The learned counsel for the appellant contend that three of the witnesses disclosed incompetency by testifying that they were unable to give the items which entered into their calculation of the damages sustained by the plaintiffs. The authorities cited by the learned counsel do not sustain this contention. They simply declare what “ matters are to be taken into-consideration as affecting the market value.” But even when the witness gives these matters (elements of damages) “ they are not separately to be estimated item by item and a result to be reached by adding together the different estimates : ” Shano v. Bridge Co., 189 Pa. 245. The sum which the owner is entitled to recover by reason of the construction of a railroad through his land is the difference in the market value of the property immediately before and after the construction of the road, and if a witness has a knowledge of the requisite facts to enable him to give the total amount of the difference, his inability to give the elements of damage does not render him incompetent. It simply affects the credit of the witness and the weight of his testimony. It may partly or wholly discredit his testimony with the jury, .but, as said by Mr. Justice Agnew in White Deer Creek Improvement Co. v. Sassaman, 67 Pa. 415, his opinion of total or aggregate loss or value is permitted to go to the jury as some evidence of the value of the property and the damages sustained.
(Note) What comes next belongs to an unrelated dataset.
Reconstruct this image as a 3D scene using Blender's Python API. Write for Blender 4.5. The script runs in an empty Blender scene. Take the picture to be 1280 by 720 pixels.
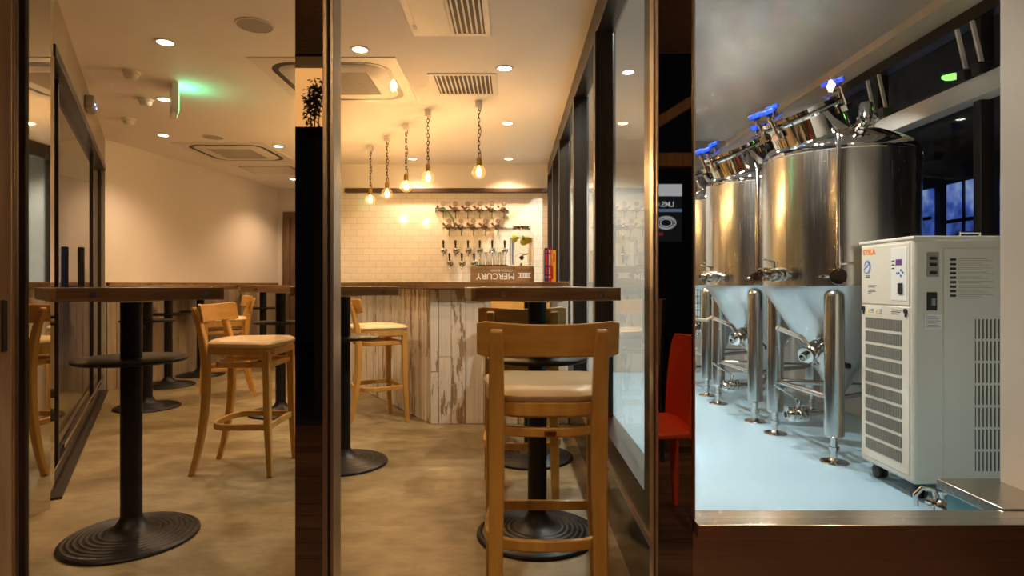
import bpy, bmesh, math, random
from mathutils import Vector, Matrix
random.seed(7)
PI = math.pi
sc = bpy.context.scene
C = sc.collection
R = math.radians

# ------------------------------------------------------------------ mesh helper
class MB:
    def __init__(s): s.v = []; s.f = []; s.M = Matrix.Identity(4)
    def add(s, vs, fs):
        b = len(s.v)
        s.v += [tuple(s.M @ Vector(p)) for p in vs]
        s.f += [tuple(b + i for i in f) for f in fs]
    def box(s, x0, x1, y0, y1, z0, z1):
        vs = [(x, y, z) for z in (z0, z1) for y in (y0, y1) for x in (x0, x1)]
        s.add(vs, [(0,2,3,1), (4,5,7,6), (0,1,5,4), (2,6,7,3), (0,4,6,2), (1,3,7,5)])
        return s
    def cbox(s, c, d):
        return s.box(c[0]-d[0]/2, c[0]+d[0]/2, c[1]-d[1]/2, c[1]+d[1]/2, c[2]-d[2]/2, c[2]+d[2]/2)
    def prism(s, out, z0, z1):
        n = len(out)
        vs = [(x, y, z0) for x, y in out] + [(x, y, z1) for x, y in out]
        fs = [tuple(reversed(range(n))), tuple(range(n, 2*n))]
        fs += [(i, (i+1) % n, n + (i+1) % n, n + i) for i in range(n)]
        s.add(vs, fs); return s
    def loft(s, rings, cap=True):
        n = len(rings[0]); vs = [p for r in rings for p in r]; fs = []
        for k in range(len(rings)-1):
            for i in range(n):
                a, b = k*n+i, k*n+(i+1) % n
                fs.append((a, b, b+n, a+n))
        if cap:
            fs.append(tuple(reversed(range(n)))); fs.append(tuple((len(rings)-1)*n+i for i in range(n)))
        s.add(vs, fs); return s
    def lathe(s, prof, seg=40, M=None):
        old = s.M
        if M is not None: s.M = old @ M
        rings = []; vs = []; fs = []; idx = []
        for r, z in prof:
            if r < 1e-6:
                idx.append([len(vs)]); vs.append((0, 0, z))
            else:
                idx.append(list(range(len(vs), len(vs)+seg)))
                vs += [(r*math.cos(2*PI*i/seg), r*math.sin(2*PI*i/seg), z) for i in range(seg)]
        for a, b in zip(idx, idx[1:]):
            for i in range(seg):
                j = (i+1) % seg
                if len(a) == 1 and len(b) == 1: continue
                if len(a) == 1: fs.append((a[0], b[j], b[i]))
                elif len(b) == 1: fs.append((a[i], a[j], b[0]))
                else: fs.append((a[i], a[j], b[j], b[i]))
        s.add(vs, fs); s.M = old; return s
    def tube(s, pts, r, seg=12, closed=False):
        pts = [Vector(p) for p in pts]; n = len(pts)
        rs = r if isinstance(r, (list, tuple)) else [r]*n
        rings = []; prev = None
        for i, p in enumerate(pts):
            if closed: t = pts[(i+1) % n] - pts[i-1]
            else: t = pts[min(i+1, n-1)] - pts[max(i-1, 0)]
            t.normalize()
            if prev is None:
                a = Vector((0, 0, 1)) if abs(t.z) < .9 else Vector((1, 0, 0))
                u = t.cross(a).normalized()
            else:
                u = (prev - t * prev.dot(t)).normalized()
            prev = u; w = t.cross(u)
            rings.append([tuple(p + (u*math.cos(2*PI*k/seg) + w*math.sin(2*PI*k/seg))*rs[i]) for k in range(seg)])
        if closed: rings.append(rings[0])
        return s.loft(rings, cap=not closed)
    def rect(s, pts, w, h, up=(0, 0, 1), closed=False):
        """rectangular bar swept along pts: w sideways, h along up"""
        pts = [Vector(p) for p in pts]; n = len(pts); up = Vector(up); rings = []
        for i, p in enumerate(pts):
            t = (pts[min(i+1, n-1)] - pts[max(i-1, 0)]).normalized()
            ww = w[i] if isinstance(w, (list, tuple)) else w
            hh = h[i] if isinstance(h, (list, tuple)) else h
            u = t.cross(up).normalized(); q = u.cross(t).normalized()
            rings.append([tuple(p + u*a*ww/2 + q*b*hh/2) for a, b in ((-1,-1), (1,-1), (1,1), (-1,1))])
        return s.loft(rings)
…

The question of the competency of a witness in cases of this character is a preliminary question and the trial court should see that the witness discloses his competency by a proper examination before he is permitted to testify generally.

*406The learned judge of the court below was well within the rules as to the competency of witnesses in this class of cases, as announced in our decisions, and, therefore, the assignments of error are overruled and the judgment is affirmed.